Criticado no ano passado por conseguir reajuste real nos salários inferior a outros polos automobilísticos, como São José dos Campos, Campinas e Paraná, o presidente do sindicato do ABC avalia que "o trabalhador precisa entender que o sindicato precisa andar junto da região". Para Nobre, "não se pode afugentar as empresas e os investimentos daqui, porque de outra forma o resultado seria pior para os empregos".

Depois de atingir o fundo do poço em 2003, quando a base de metalúrgicos na região do ABC atingiu 77,4 mil trabalhadores, o momento é de aquecimento econômico. No mês passado, a região voltou a bater a marca dos 100 mil operários, recuperando o patamar de 2008, então recorde da década. "O emprego cresce e o trabalhador que entra é cada vez mais jovem", diz Nobre.

Quase 20 mil trabalhadores da indústria automobilística do ABC têm menos de 24 anos de idade. A parcela dos que têm mais de 40 anos, ainda maioria - representando cerca de 35% do total - perde espaço. Na Mercedes, a média de idade do trabalhador, segundo dados do sindicato, é de 32 anos. "Isso quer dizer que a maioria nasceu no fim dos anos 1970, justamente quando ocorreram as grandes greves e os conflitos do sindicato com as empresas e o Estado. Agora a situação é completamente diferente das últimas três décadas", diz Walter Souza, membro do comitê sindical na Mercedes e coordenador do curso, chamado de "Programa Trabalho e Cidadania".

Para dar conta do imenso contingente de trabalhadores, o sindicato já se antecipou. No fim do ano passado comprou um prédio nas cercanias de sua sede por R$ 1,5 milhão, em leilão municipal. O prédio será reformado e deve ficar disponível para aulas no fim do ano. Além disso, realizou em maio aulas-piloto, que serviram de teste para o material desenvolvido. "Assistimos a filmes, fomos apresentados à história do sindicato e das empresas e recebemos CD-ROM e apostilas", diz Priscila Lucena, que trabalha na linha de montagem de caminhões da Ford e participou de uma dessas aulas.

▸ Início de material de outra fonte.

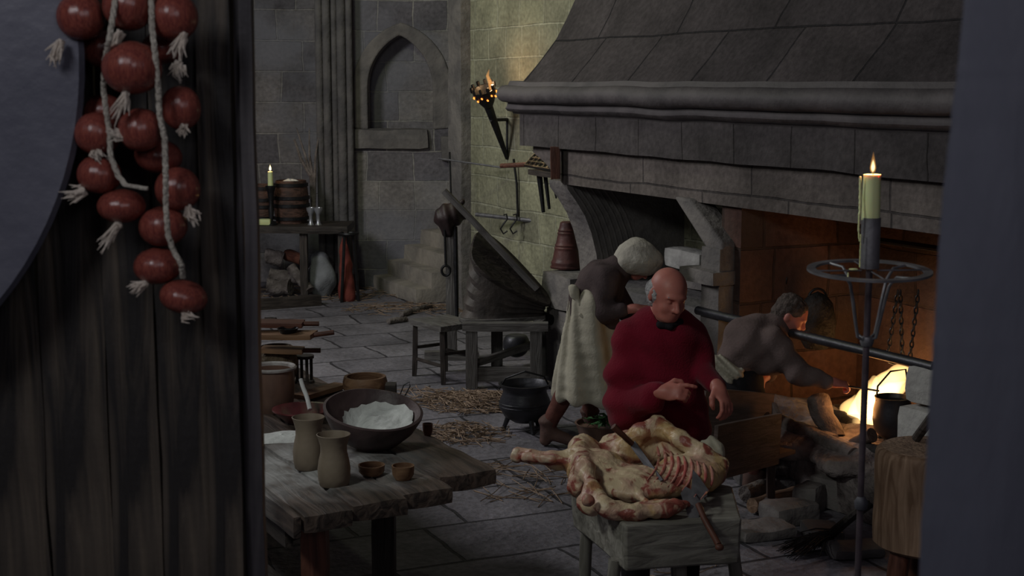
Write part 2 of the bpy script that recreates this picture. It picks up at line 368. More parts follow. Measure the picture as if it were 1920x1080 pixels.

"Não só o sindicato, mas as empresas têm uma história muito rica. As duas instituições são muito importantes para nossa região e eu, que não venho de família de metalúrgicos, não conhecia nada disso", diz Priscila. Com 25 anos de idade e pouco mais de dois na Ford, seu primeiro emprego como metalúrgica, Priscila diz "conhecer agora seu trabalho melhor".

Segundo dados do Departamento Intersindical de Estudos e Estatísticas Intersindical (Dieese), o salário médio dos metalúrgicos das quatro cidades representadas pelo sindicato do ABC - São Bernardo do Campo, Diadema, Ribeirão Pires e Rio Grande da Serra - é de R$ 2,9 mil, sendo R$ 2,1 mil nas autopeças e R$ 5,1 mil nas montadoras - os mais altos da indústria no país.